MURRAY GREIG, SUN MEDIA

, Last Updated: 11:11 AM ET

Don't hold your breath waiting for an all-Edmonton heavyweight showdown between Tye Fields and Sheldon Hinton.

Hinton's Oct. 16 KO of German champ Andreas Sidon sent some shockwaves through Canadian boxing, but the newly crowned World Boxing Board titleholder won't be squaring off with Fields any time soon.

"I think it's definitely a fight that could happen down the road and I think it would be big ... but it needs time to build," said two-time Canadian heavyweight champ Ken Lakusta, who trains and promotes Fields.

"That was a real good win for Sheldon, but I'd like to see him have another three or four just like it before getting in there with Tye."

Lakusta is no novice when it comes to promoting a local rivalry into a national event.

After winning the Canadian title for the first time on Jan. 30, 1986, he waited five months before accepting a challenge from Grande Prairie's Willie de Wit.

By the time they met in June, the bad blood stirred up by Lakusta's non-stop baiting resulted in 15,000 spectators jamming Northlands Coliseum (now Rexall Place) and setting the all-time gate record for a Canadian title bout.

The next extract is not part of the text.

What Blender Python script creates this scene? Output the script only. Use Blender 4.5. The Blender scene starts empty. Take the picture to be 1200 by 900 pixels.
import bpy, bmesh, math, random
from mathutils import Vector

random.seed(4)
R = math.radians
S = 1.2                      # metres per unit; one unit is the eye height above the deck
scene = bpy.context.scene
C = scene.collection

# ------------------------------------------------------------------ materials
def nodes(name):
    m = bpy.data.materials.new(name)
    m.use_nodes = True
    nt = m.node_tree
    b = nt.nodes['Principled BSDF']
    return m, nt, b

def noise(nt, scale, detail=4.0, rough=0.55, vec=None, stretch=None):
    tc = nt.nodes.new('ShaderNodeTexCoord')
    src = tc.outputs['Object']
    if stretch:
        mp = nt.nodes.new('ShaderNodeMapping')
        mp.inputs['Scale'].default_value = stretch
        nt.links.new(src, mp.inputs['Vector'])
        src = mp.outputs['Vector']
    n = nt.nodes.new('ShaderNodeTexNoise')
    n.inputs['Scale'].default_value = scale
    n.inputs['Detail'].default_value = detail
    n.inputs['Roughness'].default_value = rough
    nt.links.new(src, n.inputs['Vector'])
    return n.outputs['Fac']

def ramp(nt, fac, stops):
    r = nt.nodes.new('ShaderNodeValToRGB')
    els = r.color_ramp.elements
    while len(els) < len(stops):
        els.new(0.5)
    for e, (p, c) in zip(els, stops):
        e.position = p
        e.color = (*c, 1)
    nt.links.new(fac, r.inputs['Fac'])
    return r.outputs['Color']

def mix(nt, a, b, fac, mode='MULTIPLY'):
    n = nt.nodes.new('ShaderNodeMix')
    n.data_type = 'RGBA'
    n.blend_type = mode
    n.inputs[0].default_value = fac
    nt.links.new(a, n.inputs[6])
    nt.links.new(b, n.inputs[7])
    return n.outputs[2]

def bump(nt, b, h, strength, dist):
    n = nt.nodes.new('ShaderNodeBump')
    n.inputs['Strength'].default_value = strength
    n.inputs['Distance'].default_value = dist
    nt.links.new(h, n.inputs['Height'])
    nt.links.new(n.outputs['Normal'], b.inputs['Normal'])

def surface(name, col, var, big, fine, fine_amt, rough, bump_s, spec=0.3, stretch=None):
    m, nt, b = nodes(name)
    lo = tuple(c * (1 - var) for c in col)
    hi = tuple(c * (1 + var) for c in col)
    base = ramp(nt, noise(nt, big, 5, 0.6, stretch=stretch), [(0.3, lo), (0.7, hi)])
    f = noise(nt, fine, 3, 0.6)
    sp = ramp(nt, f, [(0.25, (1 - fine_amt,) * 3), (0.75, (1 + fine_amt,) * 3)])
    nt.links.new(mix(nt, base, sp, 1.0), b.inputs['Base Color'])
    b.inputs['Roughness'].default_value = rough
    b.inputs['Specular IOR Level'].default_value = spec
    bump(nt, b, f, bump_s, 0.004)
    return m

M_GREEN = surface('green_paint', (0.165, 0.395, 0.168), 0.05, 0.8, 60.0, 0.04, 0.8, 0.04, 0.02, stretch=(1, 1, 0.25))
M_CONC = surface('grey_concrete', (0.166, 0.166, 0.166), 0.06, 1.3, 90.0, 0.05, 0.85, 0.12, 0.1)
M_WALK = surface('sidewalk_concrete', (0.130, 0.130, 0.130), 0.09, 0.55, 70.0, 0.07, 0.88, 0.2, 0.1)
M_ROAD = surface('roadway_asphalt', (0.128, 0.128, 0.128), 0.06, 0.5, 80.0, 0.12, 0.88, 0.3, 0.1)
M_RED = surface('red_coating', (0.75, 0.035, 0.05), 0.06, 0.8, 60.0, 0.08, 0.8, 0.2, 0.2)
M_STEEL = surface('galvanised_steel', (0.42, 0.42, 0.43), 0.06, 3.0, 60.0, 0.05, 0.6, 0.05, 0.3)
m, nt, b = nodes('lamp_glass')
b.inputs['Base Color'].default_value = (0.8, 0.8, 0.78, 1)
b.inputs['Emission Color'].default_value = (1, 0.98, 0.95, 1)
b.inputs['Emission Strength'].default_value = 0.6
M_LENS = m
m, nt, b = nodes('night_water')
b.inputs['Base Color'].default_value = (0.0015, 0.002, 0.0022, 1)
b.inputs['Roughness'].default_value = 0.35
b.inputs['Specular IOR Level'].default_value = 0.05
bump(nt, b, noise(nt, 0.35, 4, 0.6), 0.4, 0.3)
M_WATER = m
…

"It's been a long time since there was a real heavyweight rivalry in Edmonton; you'd probably have to go all the way back to me and Willie," said Lakusta.

"Both our fights (rematch in '87) showed how much interest can be generated by two guys when they each have their own fan base. I think the same thing could happen for Tye and Sheldon, but that kind of interest doesn't happen overnight."

A more plausible option for Hinton is to challenge current Canadian champ Greg Kielsa (10-0, 5 KOs) of Toronto.

The six-foot-four, 240-pound Kielsa is now being trained by 1988 Olympic silver medallist Egerton Marcus, who last week referred to the ranked Canadian contenders as "minnows."

"It's time to look beyond Canada for opponents for Greg, because there are no real challenges for him here," said Marcus.

"If he really wants to advance himself, he has to set his sights on some real opposition, not the minnows here in Canada."

QUICK JABS: No. 2-ranked Canadian junior middleweight Anthony Lessard of Edmonton was originally slated to be on the Oct. 30 undercard, but Lakusta said Lessard's bout was chopped because of "philosophical differences" with the fighter.